Restate word for word the lines beginning at the one that contains "c = k.mix(dark, c, (.050, .036, .028))" and ending at the one that contains "M_BRICK, M_MORTAR = brick_material(), mortar_material()"; include both and nothing else.

***** DATA

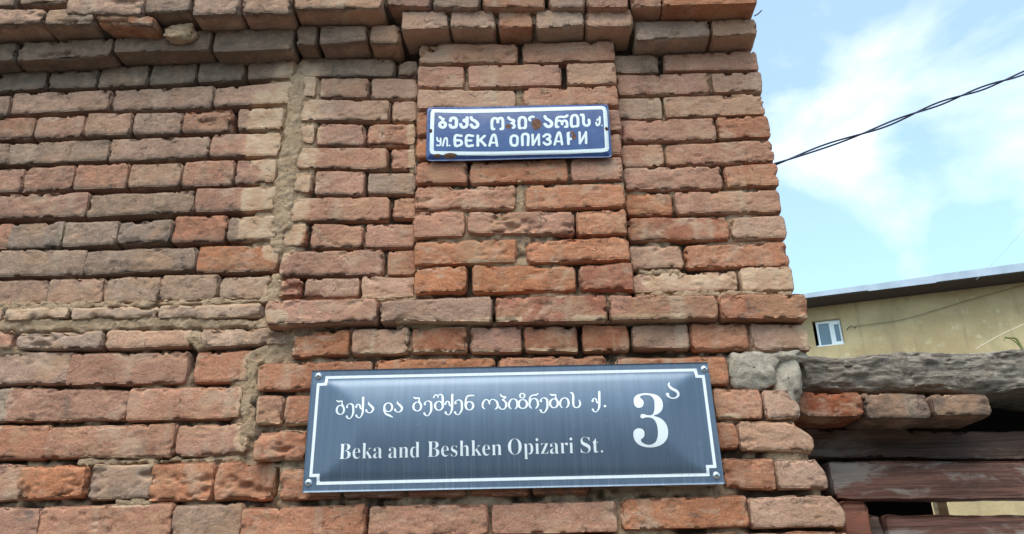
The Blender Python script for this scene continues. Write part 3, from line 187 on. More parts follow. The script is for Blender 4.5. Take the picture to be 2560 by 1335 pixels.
MORTAR = (0.40, 0.285, 0.19)
def brick_material():
    k = N('worn brick')
    oi = k.n.new('ShaderNodeObjectInfo'); base = oi.outputs['Color']
    big = k.noise(9, 4, .6, .4); mid = k.noise(34, 6, .62, .5, off=3.1); fine = k.noise(230, 4, .65)
    streak = k.noise(26, 5, .6, .8, stretch=(1, 1, 3.2), off=7.7)
    c = k.mix(k.ramp(big, .42, .62, 0, .55), base, k.mix(1.0, base, (.70, .675, .65), 'MULTIPLY'))
    c = k.mix(k.ramp(mid, .50, .72, 0, .50), c, (.39, .235, .145))              # rosy wear
    c = k.mix(k.ramp(streak, .53, .70, 0, .55), c, (.48, .315, .222))             # pale dust
    c = k.mix(k.ramp(k.noise(15, 6, .65, .6, off=11.), .57, .72, 0, .60), c, (.115, .095, .085))   # soot
    c = k.mix(k.ramp(k.noise(70, 5, .7, .3, off=21.), .60, .74, 0, .35), c, (.42, .19, .10))    # raw clay shows
    c = k.mix(1.0, c, k.mix(k.ramp(fine, .30, .70), (.80, .80, .80), (1.17, 1.17, 1.17)), 'MULTIPLY')
    c = k.mix(k.ramp(k.noise(10, 4, .55, .5, off=31.), .50, .66, 0, .55), c, (.44, .245, .145))    # warm clay patches
    c = k.mix(k.ramp(k.noise(11, 5, .6, .5, off=41.), .53, .68, 0, .60), c, (.47, .315, .222))      # lime bloom
    dust = k.math('ADD', k.attr('dust'), k.math('MULTIPLY', k.math('SUBTRACT', k.noise(24, 7, .7, .6, off=5.), .5), 1.7))
    dm = k.ramp(dust, .28, .60)
    dcol = k.mix(k.ramp(k.noise(28, 5, .6), .38, .62), (.48, .29, .18), (.56, .39, .262))
    c = k.mix(k.math('MULTIPLY', dm, .82), c, dcol)
    wx = k.ramp(k.noise(2.1, 7, .62, .6, off=51.), .50, .68, 0, .48)
    c = k.mix(wx, c, k.mix(1.0, c, (.54, .48, .43), 'MULTIPLY'))                # broad grime running over many bricks
    c = k.mix(k.ramp(k.noise(1.0, 6, .6, .15, stretch=(15, 1, 2.2), off=61.), .56, .70, 0, .42), c, (.47, .355, .25))   # water streaks
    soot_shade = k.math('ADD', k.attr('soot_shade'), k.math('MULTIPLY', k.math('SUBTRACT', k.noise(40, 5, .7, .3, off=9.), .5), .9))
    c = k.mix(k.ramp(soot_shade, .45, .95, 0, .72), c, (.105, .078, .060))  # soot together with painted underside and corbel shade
    pit = k.ramp(k.voro(150), .02, .16)
    pm = k.ramp(k.noise(45, 3, .5, off=13.), .52, .62)
    ph = k.math('SUBTRACT', 1.0, k.math('MULTIPLY', k.math('SUBTRACT', 1.0, pit), pm))
    c = k.mix(k.math('MULTIPLY', k.math('SUBTRACT', 1.0, pit), k.math('MULTIPLY', pm, .5)), c, (.09, .06, .05))
    grit = k.voro(330); gm = k.math('MULTIPLY', k.ramp(grit, .17, .05), k.ramp(k.noise(90, 3, .5, off=17.), .50, .60))
    c = k.mix(k.math('MULTIPLY', gm, .55), c, (.60, .50, .42))
    cn = k.noise(13, 4, .55, 1.2, stretch=(.6, 1, 1.3), off=71.)
    line = k.ramp(k.math('ABSOLUTE', k.math('SUBTRACT', cn, .5)), .0, .0075, 1., 0.)
    line = k.math('MULTIPLY', line, k.ramp(k.noise(17, 3, .5, off=81.), .54, .62))
    c = k.mix(k.math('MULTIPLY', line, .7), c, (.07, .045, .035))
    n1 = k.bump(k.noise(48, 8, .68, .5, stretch=(1, 1, 1.6), off=2.), .0036, 1.0)
    n2 = k.bump(k.noise(170, 5, .7, .2), .0011, .9, n1)
    n3 = k.bump(k.math('SUBTRACT', ph, k.math('MULTIPLY', line, 1.5)), .0014, .8, n2)
    return k.done(c, .93, n3, .18)
def mortar_material():
    k = N('old lime mortar')
    c = k.mix(k.ramp(k.noise(22, 6, .6), .35, .65), (.49, .315, .195), (.60, .415, .27))
    c = k.mix(k.ramp(k.noise(90, 5, .7), .5, .7, 0, .6), c, (.55, .43, .31))
    c = k.mix(k.ramp(k.voro(110), .18, .05, 0, .28), c, (.22, .15, .10))
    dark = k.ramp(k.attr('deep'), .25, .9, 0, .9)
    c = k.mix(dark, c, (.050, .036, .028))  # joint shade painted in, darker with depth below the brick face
    n = k.bump(k.noise(60, 8, .75, .3), .014, 1.0); n = k.bump(k.noise(260, 4, .7), .0030, 1.0, n); n = k.bump(k.ramp(k.voro(75), .05, .30), .003, .8, n)
    return k.done(c, .96, n, .12)
M_BRICK, M_MORTAR = brick_material(), mortar_material()

def lump_material():
    k = N('grey cement lump')
    c = k.mix(k.ramp(k.noise(28, 6, .6), .35, .65), (.34, .28, .22), (.50, .42, .335))
    c = k.mix(k.ramp(k.noise(60, 4, .6, off=4.), .62, .70, 0, .5), c, (.34, .27, .10))
    n = k.bump(k.noise(70, 8, .68), .006, 1.0); n = k.bump(k.noise(300, 4, .7), .0012, 1.0, n)
    return k.done(c, .95, n, .12)
def wood(name, a, b, worn, wornlo, wornhi, gscale=14., rough=.75, bumpd=.004, GS=((.16, 1, 2.6), (.07, 1, 2.4))):
    k = N(name)
    g = k.noise(gscale, 8, .7, .6, stretch=GS[0]); g2 = k.noise(gscale*4, 6, .7, .3, stretch=GS[1], off=3.)
    c = k.mix(k.ramp(g, .35, .66), a, b)
    c = k.mix(1.0, c, k.mix(k.ramp(g2, .34, .62), (.55, .53, .52), (1.15, 1.15, 1.15)), 'MULTIPLY')
    c = k.mix(k.ramp(k.noise(7, 6, .65, .5, stretch=(.6, 1, 1.6), off=6.), wornlo, wornhi, 0, .85), c, worn)
    c = k.mix(k.ramp(k.noise(16, 6, .7, .9, stretch=(.45, 1, 1.4), off=16.), .60, .72, 0, .7), c, (.03, .022, .018))
    n = k.bump(g, bumpd*2, .9); n = k.bump(g2, bumpd, .9, n); n = k.bump(k.noise(190, 5, .75), bumpd*.35, .8, n)
    return k.done(c, rough, n, .3)
M_LUMP = lump_material()
M_LOG = wood('weathered grey timber', (.19, .155, .125), (.35, .29, .235), (.45, .385, .31), .50, .70, 26., .9, .007, ((.5, 1, 1.5), (.3, 1, 1.4)))
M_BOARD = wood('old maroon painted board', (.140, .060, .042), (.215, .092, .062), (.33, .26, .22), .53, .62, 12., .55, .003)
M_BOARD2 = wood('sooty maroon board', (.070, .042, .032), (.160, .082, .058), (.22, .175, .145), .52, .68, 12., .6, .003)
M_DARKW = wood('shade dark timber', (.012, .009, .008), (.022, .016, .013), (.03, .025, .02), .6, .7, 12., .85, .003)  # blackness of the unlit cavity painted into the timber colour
M_POST = wood('terracotta painted post', (.22, .075, .045), (.27, .10, .062), (.12, .05, .035), .6, .75, 9., .6, .001)
M_LATH = wood('raw pale lath', (.40, .25, .13), (.52, .35, .20), (.30, .18, .10), .6, .7, 20., .7, .001)

# ------------------------------------------------------------------ brick geometry
COL = {'t': (.455, .262, .182), 'b': (.43, .212, .142), 'g': (.345, .222, .162), 'o': (.45, .185, .102), 'r': (.385, .150, .090), 'p': (.47, .302, .215)}
rng = random.Random(7)
SEG = [(np.array(s[:2], float), np.array(s[2:4], float), s[4], s[5], s[6]) for s in SM]
def segd(x, z, a, b):
    d = b-a; L = max(float(d@d), 1e-6); t = np.clip(((x-a[0])*d[0] + (z-a[1])*d[1])/L, 0, 1)
    return np.hypot(x-(a[0]+t*d[0]), z-(a[1]+t*d[1]))
def dustfield(x, z):
    r = np.zeros_like(x, float)
    for a, b, rad, h, dr in SEG:
        if dr <= 0: continue
        r = np.maximum(r, 1.0 - smooth(dr*.35, dr*1.25, segd(x, z, a, b)))
    return r
def lowf(x, z, s, seed): return noise(np.stack([x, z, np.full_like(x, seed)], -1), s)
def brick_mesh(q, depth, seed, r0=8., step=3.4, wear=1.0, cut=0.0):
    """q = xl xr ztl ztr zbl zbr in mm. Front face at y=0, body runs to y=+depth. Returns verts (mm, about centre), quads."""
    xl, xr, ztl, ztr, zbl, zbr = q
    w = xr-xl; hL, hR = ztl-zbl, ztr-zbr; h = (hL+hR)/2
    nx = max(4, int(w/step)); nz = max(4, int(h/step)); ny = max(3, int(min(depth, 90)/10))
    if depth > 90: ny += 1
    U, V = np.meshgrid(np.linspace(-1, 1, nx+1), np.linspace(-1, 1, nz+1))
    fr = np.stack([U.ravel(), V.ravel(), np.zeros(U.size)], 1)
    idx = np.arange(U.size).reshape(nz+1, nx+1)
    loop = list(idx[0, :-1]) + list(idx[:-1, -1]) + list(idx[-1, :0:-1]) + list(idx[:0:-1, 0])
    ys = list(np.linspace(0, min(depth, 90), ny)[1:]) + ([depth] if depth > 90 else [])
    ys = ys if ys else [depth]
    ys = [3.0] + [y for y in ys if y > 5]
    P = [fr]; quads = []
    a = idx[:-1, :-1].ravel(); b = idx[:-1, 1:].ravel(); c = idx[1:, 1:].ravel(); d = idx[1:, :-1].ravel()
    quads.append(np.stack([a, b, c, d], 1))
    prev = np.array(loop); base = U.size
    for y in ys:
        ring = fr[loop].copy(); ring[:, 2] = y; P.append(ring)
        cur = base + np.arange(len(loop)); base += len(loop)
        quads.append(np.stack([prev, cur, np.roll(cur, -1), np.roll(prev, -1)], 1)[:, ::-1][:, [0, 1, 2, 3]])
        prev = cur
    P = np.concatenate(P)
    quads = np.concatenate(quads)
    u, v, y = P[:, 0], P[:, 1], P[:, 2]
    X = u*w/2
    t = (u+1)/2
    zb = zbl+(zbr-zbl)*t; zt = ztl+(ztr-ztl)*t; zc = (ztl+ztr+zbl+zbr)/4
    Z = zb + (zt-zb)*(v+1)/2 - zc
    gx, gz = X + (xl+xr)/2, Z + zc
    sd3 = np.stack([gx, y*1.0, gz], 1) + seed*137.31
    # rounded box, radius varies along the edges
    rr = r0*(1 + .45*noise(sd3, 34.)) * (1+.0*u)
    corner = smooth(.72, 1., abs(u)**(1+w/60.))*smooth(.45, 1., abs(v))
    rr = np.clip(rr*(1+.9*corner), 2.5, h*.42)
    hx = w/2; vz = (zt-zb)/2; zm = (zt+zb)/2 - zc
    ix = np.clip(X, -hx+rr, hx-rr); iz = np.clip(Z-zm, -vz+rr, vz-rr); iy = np.maximum(y, rr)
    dx, dz, dy = X-ix, Z-zm-iz, y-iy
    L = np.sqrt(dx*dx+dy*dy+dz*dz)+1e-6
    on = L > 1e-5
    nxv = np.where(on, dx/L, 0); nyv = np.where(on, dy/L, -1); nzv = np.where(on, dz/L, 0)
    X2 = ix + nxv*np.where(on, rr, 0); Z2 = zm+iz + nzv*np.where(on, rr, 0); Y2 = np.where(y < rr, iy + nyv*rr, y)
    ex = hx-abs(X); ez = vz-abs(Z-zm)
    edge = np.exp(-np.minimum(ex, ez)/9.)*np.exp(-np.maximum(y-4, 0)/9.)
    # relief: swelling, tooling, pits and broken arrises
    n1 = fbm(sd3, 46., 2); n2 = fbm(sd3*np.array([1, 1, 1.5])+9, 17., 3, .6); n3 = noise(sd3*np.array([.8, 1, 1.5])+77, 5.2)
    disp = 1.5*n1 + (.72+.5*(wear > 1.5))*n2 + .30*n3
    chipn = fbm(sd3+401, 24. if wear < 1.5 else 40., 4, .55)
    chip = smooth(.24-.07*wear, .42-.03*wear, chipn)*edge*(5.+6*wear)
    chip = chip*(1-.45*smooth(0, -.8, v))
    gouge = smooth(.40-.24*(wear > 1.5), .62, fbm(sd3*np.array([.7, 1, 1.5])+811, 21. if wear < 1.5 else 44., 4, .55))*(3.+9*(wear > 1.5))
    gouge = gouge*np.exp(-y/10.)
    fl = fbm(sd3*np.array([.8, 1, 1.3])+1203, 58., 4, .55); gouge = gouge + (smooth(.12, .16, fl)*1.1 + smooth(.32, .36, fl)*1.2)*np.exp(-y/10.)
    D = disp - chip - gouge
    X2 = X2 + nxv*D; Y2 = Y2 + nyv*D; Z2 = Z2 + nzv*D
    if cut: X2 = X2 - cut*smooth(-.3, 1., v)**1.4*smooth(.45, 1., u)
    # outline wander
    X2 = X2 + 1.2*lowf(gz, y*1., 30., seed*7.7)*abs(u)**3*np.sign(u)
    Z2 = Z2 + 1.2*noise(np.stack([gx, y*0+seed*3.3, v*8], 1), 38.)*abs(v)
    lowv = smooth(.2, -1., v)
    return np.stack([X2, Y2, Z2], 1), quads, gx, gz, (xl+xr)/2, zc, edge, chip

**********

◆ **SOLUTION TO THE PROBLEM**
    c = k.mix(dark, c, (.050, .036, .028))  # joint shade painted in, darker with depth below the brick face
    n = k.bump(k.noise(60, 8, .75, .3), .014, 1.0); n = k.bump(k.noise(260, 4, .7), .0030, 1.0, n); n = k.bump(k.ramp(k.voro(75), .05, .30), .003, .8, n)
    return k.done(c, .96, n, .12)
M_BRICK, M_MORTAR = brick_material(), mortar_material()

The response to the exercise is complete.